The import cursor is advanced only when the executor reports executed=true. The default no-op executor returns executed=false, so it does not move cursors accidentally.

JDBC tachograph extraction

The first concrete extractor is JdbcTachographExtractionBatchExecutor. It is enabled only when eventhub.tachograph.datasource.jdbc-url is configured. The default application.yml maps this to ${TACHOGRAPH_DB_JDBC_URL:}, so an empty environment does not create the tachograph datasource and the application keeps using NoopTachographExtractionBatchExecutor.

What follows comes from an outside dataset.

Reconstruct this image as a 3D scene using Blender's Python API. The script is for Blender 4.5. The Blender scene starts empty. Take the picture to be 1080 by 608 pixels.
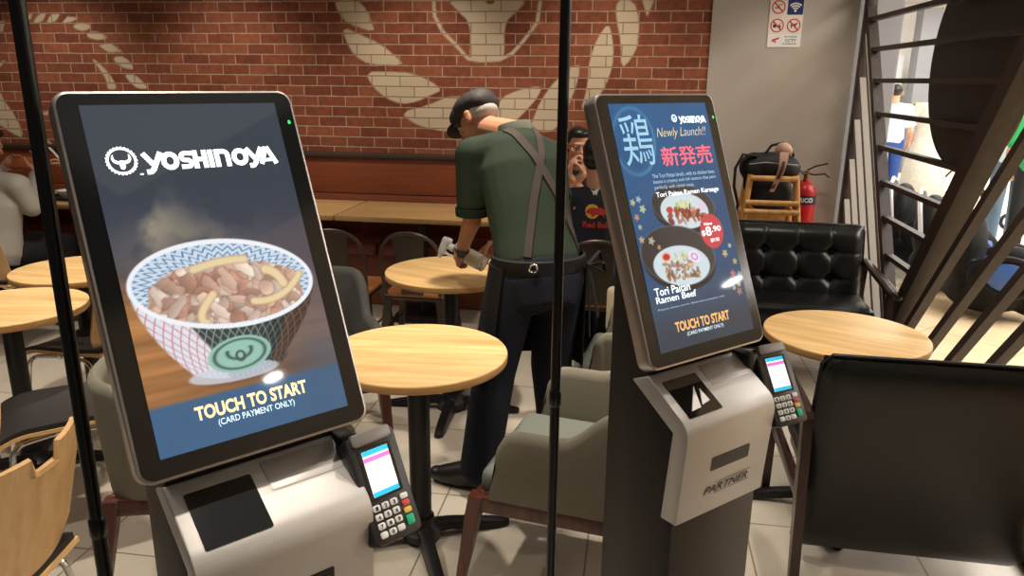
import bpy, bmesh, math, random
import numpy as np
from mathutils import Vector, Matrix, noise as mnoise
from mathutils.bvhtree import BVHTree
rnd = random.Random(7)
SC = bpy.context.scene
COL = SC.collection
R = math.radians
PI = math.pi
V = Vector

# ------------------------------------------------------------------ colours and materials
def lin(c):
    c = c / 255.0
    return c / 12.92 if c <= 0.04045 else ((c + 0.055) / 1.055) ** 2.4
def rgb(r, g, b): return (lin(r), lin(g), lin(b), 1.0)
MATS = {}
def mat(name, col, rough=0.5, metal=0.0, spec=0.5, bump=None, var=None, emit=None, coat=0.0, alpha=None, trans=0.0):
    """principled material; var=(scale, amount) mottles the colour, bump=(scale, strength)"""
    m = bpy.data.materials.new(name); m.use_nodes = True
    nt = m.node_tree; b = nt.nodes['Principled BSDF']
    b.inputs['Base Color'].default_value = col
    b.inputs['Roughness'].default_value = rough
    b.inputs['Metallic'].default_value = metal
    b.inputs['Specular IOR Level'].default_value = spec
    b.inputs['Coat Weight'].default_value = coat
    b.inputs['Transmission Weight'].default_value = trans
    if alpha is not None: b.inputs['Alpha'].default_value = alpha
    if emit:
        b.inputs['Emission Color'].default_value = emit[0]; b.inputs['Emission Strength'].default_value = emit[1]
    tc = nt.nodes.new('ShaderNodeTexCoord')
    if var:
        nz = nt.nodes.new('ShaderNodeTexNoise'); nz.inputs['Scale'].default_value = var[0]; nz.inputs['Detail'].default_value = 4
        nt.links.new(tc.outputs['Object'], nz.inputs['Vector'])
        mx = nt.nodes.new('ShaderNodeMix'); mx.data_type = 'RGBA'
        mx.inputs['A'].default_value = tuple(c * (1 - var[1]) for c in col[:3]) + (1,)
        mx.inputs['B'].default_value = tuple(min(1, c * (1 + var[1])) for c in col[:3]) + (1,)
        nt.links.new(nz.outputs['Fac'], mx.inputs['Factor']); nt.links.new(mx.outputs['Result'], b.inputs['Base Color'])
    if bump:
        nz = nt.nodes.new('ShaderNodeTexNoise'); nz.inputs['Scale'].default_value = bump[0]; nz.inputs['Detail'].default_value = 3
        nt.links.new(tc.outputs['Object'], nz.inputs['Vector'])
        bp = nt.nodes.new('ShaderNodeBump'); bp.inputs['Strength'].default_value = bump[1]; bp.inputs['Distance'].default_value = 0.004
        nt.links.new(nz.outputs['Fac'], bp.inputs['Height']); nt.links.new(bp.outputs['Normal'], b.inputs['Normal'])
    MATS[name] = m
    return m

def wood(name, c1, c2, scale=(1.2, 14, 14), rough=0.4, stripes=0.0, axis='X'):
    """long grain along local X (or Y / Z); stripes adds laminated staves"""
    m = bpy.data.materials.new(name); m.use_nodes = True
    nt = m.node_tree; b = nt.nodes['Principled BSDF']; b.inputs['Roughness'].default_value = rough
    tc = nt.nodes.new('ShaderNodeTexCoord'); mp = nt.nodes.new('ShaderNodeMapping')
    s = {'X': scale, 'Y': (scale[1], scale[0], scale[2]), 'Z': (scale[1], scale[2], scale[0])}[axis]
    mp.inputs['Scale'].default_value = s
    nt.links.new(tc.outputs['Object'], mp.inputs['Vector'])
    nz = nt.nodes.new('ShaderNodeTexNoise'); nz.inputs['Scale'].default_value = 2.2; nz.inputs['Detail'].default_value = 7; nz.inputs['Roughness'].default_value = 0.62
    nt.links.new(mp.outputs['Vector'], nz.inputs['Vector'])
    rp = nt.nodes.new('ShaderNodeValToRGB')
    rp.color_ramp.elements[0].position = 0.32; rp.color_ramp.elements[0].color = c1
    rp.color_ramp.elements[1].position = 0.68; rp.color_ramp.elements[1].color = c2
    nt.links.new(nz.outputs['Fac'], rp.inputs['Fac'])
    out = rp.outputs['Color']
    if stripes:
        sep = nt.nodes.new('ShaderNodeSeparateXYZ'); nt.links.new(tc.outputs['Object'], sep.inputs[0])
        ml = nt.nodes.new('ShaderNodeMath'); ml.operation = 'MULTIPLY'; ml.inputs[1].default_value = stripes
        nt.links.new(sep.outputs['Y' if axis == 'X' else 'X'], ml.inputs[0])
        fl = nt.nodes.new('ShaderNodeMath'); fl.operation = 'FLOOR'; nt.links.new(ml.outputs[0], fl.inputs[0])
        wn = nt.nodes.new('ShaderNodeTexWhiteNoise'); wn.noise_dimensions = '1D'; nt.links.new(fl.outputs[0], wn.inputs['W'])
        mx = nt.nodes.new('ShaderNodeMix'); mx.data_type = 'RGBA'; mx.blend_type = 'MULTIPLY'; mx.inputs['Factor'].default_value = 0.45
        r2 = nt.nodes.new('ShaderNodeValToRGB'); r2.color_ramp.elements[0].color = (0.62, 0.58, 0.5, 1); r2.color_ramp.elements[1].color = (1.1, 1.1, 1.08, 1)
        nt.links.new(wn.outputs['Value'], r2.inputs['Fac'])
        nt.links.new(out, mx.inputs['A']); nt.links.new(r2.outputs['Color'], mx.inputs['B']); out = mx.outputs['Result']
    nt.links.new(out, b.inputs['Base Color'])
    MATS[name] = m
    return m

# ------------------------------------------------------------------ mesh building
def frame(t, hint=V((0, 0, 1))):
    t = t.normalized()
    if abs(t.dot(hint)) > 0.97: hint = V((1, 0, 0))
    a = hint.cross(t).normalized(); b = t.cross(a)
    return a, b
class G:
    def __init__(s): s.bm = bmesh.new()
    def _xf(s, vs, M):
        if M is not None:
            for v in vs: v.co = M @ v.co
    def box(s, c, size, bevel=0.0, M=None, seg=2):
        r = bmesh.ops.create_cube(s.bm, size=1.0); vs = r['verts']
        for v in vs: v.co = V((v.co.x * size[0], v.co.y * size[1], v.co.z * size[2])) + V(c)
        if bevel > 0:
            es = list({e for v in vs for e in v.link_edges})
            rb = bmesh.ops.bevel(s.bm, geom=es, offset=bevel, segments=seg, affect='EDGES', profile=0.5)
            vs = list({v for f in rb['faces'] for v in f.verts} | {v for v in vs if v.is_valid})
        s._xf(vs, M); return s
    def loft(s, rings, closed=True, caps=True, M=None):
        vr = [[s.bm.verts.new(V(p)) for p in r] for r in rings]
        n = len(vr[0])
        for a, b in zip(vr, vr[1:]):
            for i in range(n if closed else n - 1):
                j = (i + 1) % n
                try: s.bm.faces.new((a[i], a[j], b[j], b[i]))
                except ValueError: pass
        if caps and closed:
            for r in (list(reversed(vr[0])), vr[-1]):
                try: s.bm.faces.new(r)
                except ValueError: pass
        s._xf([v for r in vr for v in r], M); return s
    def tube(s, pts, r, seg=10, closed=False, M=None, flat=None):
        """round (or flat=(rx, ry)) tube along a polyline; r may be a list"""
        pts = [V(p) for p in pts]; n = len(pts); rings = []; a = None
        for i, p in enumerate(pts):
            if closed: t = pts[(i + 1) % n] - pts[i - 1]
            else: t = pts[min(i + 1, n - 1)] - pts[max(i - 1, 0)]
            t.normalize()
            if a is None: a, b = frame(t)
            else:
                a = (a - t * a.dot(t)).normalized(); b = t.cross(a)
            ri = r[i] if isinstance(r, (list, tuple)) else r
            rx, ry = flat if flat else (ri, ri)
            rings.append([p + a * (rx * math.cos(k * 2 * PI / seg)) + b * (ry * math.sin(k * 2 * PI / seg)) for k in range(seg)])
        if closed: rings.append(rings[0])
        return s.loft(rings, caps=not closed, M=M)
    def cyl(s, p1, p2, r1, r2=None, seg=20, M=None):
        return s.tube([p1, p2], [r1, r1 if r2 is None else r2], seg, M=M)
    def lathe(s, prof, seg=32, M=None, c=(0, 0, 0)):
        rings = [[(c[0] + r * math.cos(k * 2 * PI / seg), c[1] + r * math.sin(k * 2 * PI / seg), c[2] + z) for k in range(seg)] for r, z in prof]
        return s.loft(rings, M=M)
    def prism(s, poly, d0, d1, plane='XZ', M=None, bevel=0.0):
        """polygon extruded between d0 and d1 along the missing axis"""
        def P(a, b, d):
            return {'XZ': (a, d, b), 'XY': (a, b, d), 'YZ': (d, a, b)}[plane]
        v0 = [s.bm.verts.new(P(a, b, d0)) for a, b in poly]; v1 = [s.bm.verts.new(P(a, b, d1)) for a, b in poly]
        n = len(poly); fs = [s.bm.faces.new(v0), s.bm.faces.new(list(reversed(v1)))]
        for i in range(n): fs.append(s.bm.faces.new((v0[i], v1[i], v1[(i + 1) % n], v0[(i + 1) % n])))
        bmesh.ops.recalc_face_normals(s.bm, faces=fs)
        vs = v0 + v1
        if bevel > 0:
            es = list({e for v in vs for e in v.link_edges})
            rb = bmesh.ops.bevel(s.bm, geom=es, offset=bevel, segments=2, affect='EDGES', profile=0.5)
            vs = list({v for f in rb['faces'] for v in f.verts} | {v for v in vs if v.is_valid})
        s._xf(vs, M); return s
    def ell(s, c, rad, rot=None, seg=20, M=None):
        r = bmesh.ops.create_uvsphere(s.bm, u_segments=seg, v_segments=max(8, seg * 2 // 3), radius=1.0)
        for v in r['verts']:
            p = V((v.co.x * rad[0], v.co.y * rad[1], v.co.z * rad[2]))
            if rot is not None: p = rot @ p
            v.co = p + V(c)
        s._xf(r['verts'], M); return s
    def cap(s, p1, r1, p2, r2, seg=14):
        """closed tapered capsule"""
        p1, p2 = V(p1), V(p2); t = (p2 - p1)
        if t.length < 1e-6: return s.ell(p1, (r1,) * 3)
        t.normalize(); a, b = frame(t); rings = []
        for k in range(5):
            th = PI / 2 * (1 - (k + .3) / 5); rings.append((p1 - t * r1 * math.sin(th), r1 * math.cos(th)))
        rings.append((p1, r1)); rings.append((p2, r2))
        for k in range(5):
            th = PI / 2 * ((k + .7) / 5); rings.append((p2 + t * r2 * math.sin(th), r2 * math.cos(th)))
        return s.loft([[c + a * (q * math.cos(i * 2 * PI / seg)) + b * (q * math.sin(i * 2 * PI / seg)) for i in range(seg)] for c, q in rings])
    def body(s, pts, rads, side, seg=20):
        """closed trunk through pts with (half width, half depth) radii; side = width direction"""
        pts = [V(p) for p in pts]; side = V(side); rings = []
        for i, p in enumerate(pts):
            t = (pts[min(i + 1, len(pts) - 1)] - pts[max(i - 1, 0)]).normalized()
            a = (side - t * side.dot(t)).normalized(); b = t.cross(a); rx, ry = rads[i]
            rings.append([p + a * (rx * math.cos(k * 2 * PI / seg)) + b * (ry * math.sin(k * 2 * PI / seg)) for k in range(seg)])
        return s.loft(rings)
    def grid(s, fn, nu, nv, M=None, flip=False):
        vs = [[s.bm.verts.new(V(fn(i / nu, j / nv))) for i in range(nu + 1)] for j in range(nv + 1)]
        for j in range(nv):
            for i in range(nu):
                f = (vs[j][i], vs[j][i + 1], vs[j + 1][i + 1], vs[j + 1][i])
                s.bm.faces.new(tuple(reversed(f)) if flip else f)
        s._xf([v for r in vs for v in r], M); return s
    def slab(s, fn, nu, nv, th, M=None):
        """a curved sheet fn(u, v) given real thickness along its own normal"""
        P = [[V(fn(i / nu, j / nv)) for i in range(nu + 1)] for j in range(nv + 1)]
        T, B = [], []
        for j in range(nv + 1):
            rt, rb = [], []
            for i in range(nu + 1):
                du = P[j][min(i + 1, nu)] - P[j][max(i - 1, 0)]; dv = P[min(j + 1, nv)][i] - P[max(j - 1, 0)][i]
                n = du.cross(dv)
                n = n.normalized() if n.length > 1e-9 else V((0, 0, 1))
                rt.append(s.bm.verts.new(P[j][i] + n * th / 2)); rb.append(s.bm.verts.new(P[j][i] - n * th / 2))
            T.append(rt); B.append(rb)
        for j in range(nv):
            for i in range(nu):
                s.bm.faces.new((T[j][i], T[j][i + 1], T[j + 1][i + 1], T[j + 1][i]))
                s.bm.faces.new((B[j][i], B[j + 1][i], B[j + 1][i + 1], B[j][i + 1]))
        for i in range(nu):
            s.bm.faces.new((T[0][i + 1], T[0][i], B[0][i], B[0][i + 1])); s.bm.faces.new((T[nv][i], T[nv][i + 1], B[nv][i + 1], B[nv][i]))
        for j in range(nv):
            s.bm.faces.new((T[j][0], T[j + 1][0], B[j + 1][0], B[j][0])); s.bm.faces.new((T[j + 1][nu], T[j][nu], B[j][nu], B[j + 1][nu]))
        s._xf([v for r in T + B for v in r], M); return s
    def addmesh(s, me, M):
        b2 = bmesh.new(); b2.from_mesh(me)
        mp = [s.bm.verts.new(M @ v.co) for v in b2.verts]
        b2.verts.index_update()
        for f in b2.faces:
            try: s.bm.faces.new([mp[v.index] for v in f.verts])
            except ValueError: pass
        b2.free(); return s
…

The JDBC extractor now has a configurable handoff mode via eventhub.tachograph.jdbc-extraction-ingest-mode:

eventhub:
  tachograph:
    jdbc-extraction-ingest-mode: SYNC_DIRECT # or CAMEL_ROUTE

SYNC_DIRECT is the default and persists controlled DB_EXTRACT packages directly through EventHubIngestionService. This is the recommended mode for cursor-sensitive scheduled imports, because each extraction batch is written before the package is marked imported and before the cursor is advanced.

CAMEL_ROUTE keeps a Camel-based alternative without returning to the unsafe timeout-driven aggregation handoff: the extractor still builds controlled DB extraction batches, but sends each EventHubEventBatchDto through direct:eventhub-batch-persist-input. This route invokes the same EventHubIngestionService synchronously, so cursor advancement remains deterministic while the persistence handoff still goes through Camel.

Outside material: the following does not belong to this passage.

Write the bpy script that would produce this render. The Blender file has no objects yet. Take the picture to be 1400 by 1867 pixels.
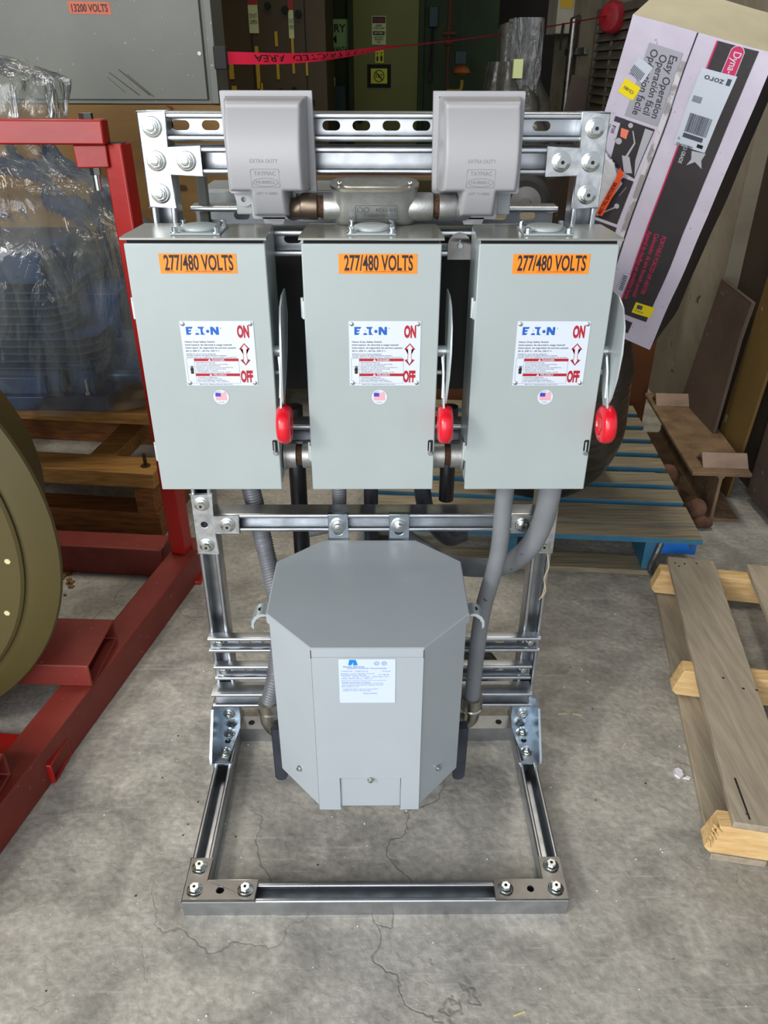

Currently implemented extraction definitions:

CARD_ACTIVITY      -> DRIVER_ACTIVITY / DRIVER_CARD / CardActivity
VU_ACTIVITY        -> DRIVER_ACTIVITY / VEHICLE_UNIT / VUActivity
CARD_VEHICLES_USED -> DRIVER_CARD     / DRIVER_CARD / CardVehiclesUsed
IW_CYCLE           -> DRIVER_CARD     / VEHICLE_UNIT / IWCycle
CARD_BORDER_CROSSING -> BORDER_CROSSING / DRIVER_CARD / CardBorderCrossing
VU_BORDER_CROSSING   -> BORDER_CROSSING / VEHICLE_UNIT / VUBorderCrossing
CARD_LOAD_UNLOAD     -> LOAD_UNLOAD    / DRIVER_CARD / CardLoadUnload
VU_LOAD_UNLOAD       -> LOAD_UNLOAD    / VEHICLE_UNIT / VULoadUnload
CARD_SPECIFIC_CONDITION -> SPECIFIC_CONDITION / DRIVER_CARD / CardSpecificCondition
VU_SPECIFIC_CONDITION   -> SPECIFIC_CONDITION / VEHICLE_UNIT / VUSpecificCondition
CARD_POSITION      -> POSITION      / DRIVER_CARD / CardGnssAccumulatedDriving
VU_POSITION        -> POSITION      / VEHICLE_UNIT / VUGnssAccumulatedDriving
CARD_PLACE         -> PLACE         / DRIVER_CARD / CardPlaces
VU_PLACE           -> PLACE         / VEHICLE_UNIT / VUPlaces
SPEEDING_EVENTS    -> SPEEDING     / VEHICLE_UNIT / SpeedingEvents

SQL resources:

src/main/resources/sql/tachograph/card-border-crossing.sql
src/main/resources/sql/tachograph/card-load-unload.sql
src/main/resources/sql/tachograph/card-place.sql
src/main/resources/sql/tachograph/card-position.sql
src/main/resources/sql/tachograph/card-specific-condition.sql
src/main/resources/sql/tachograph/card-vehicles-used.sql
src/main/resources/sql/tachograph/card-activity.sql
src/main/resources/sql/tachograph/iw-cycle.sql
src/main/resources/sql/tachograph/speeding-events.sql
src/main/resources/sql/tachograph/vu-border-crossing.sql
src/main/resources/sql/tachograph/vu-load-unload.sql
src/main/resources/sql/tachograph/vu-place.sql
src/main/resources/sql/tachograph/vu-position.sql
src/main/resources/sql/tachograph/vu-specific-condition.sql
src/main/resources/sql/tachograph/vu-activity.sql

These files are the schema-specific layer. They must keep the documented column aliases because the row mappers consume those aliases to build EventHubEventDto, including sourcePackageRef, driver/vehicle references, event details and raw payload.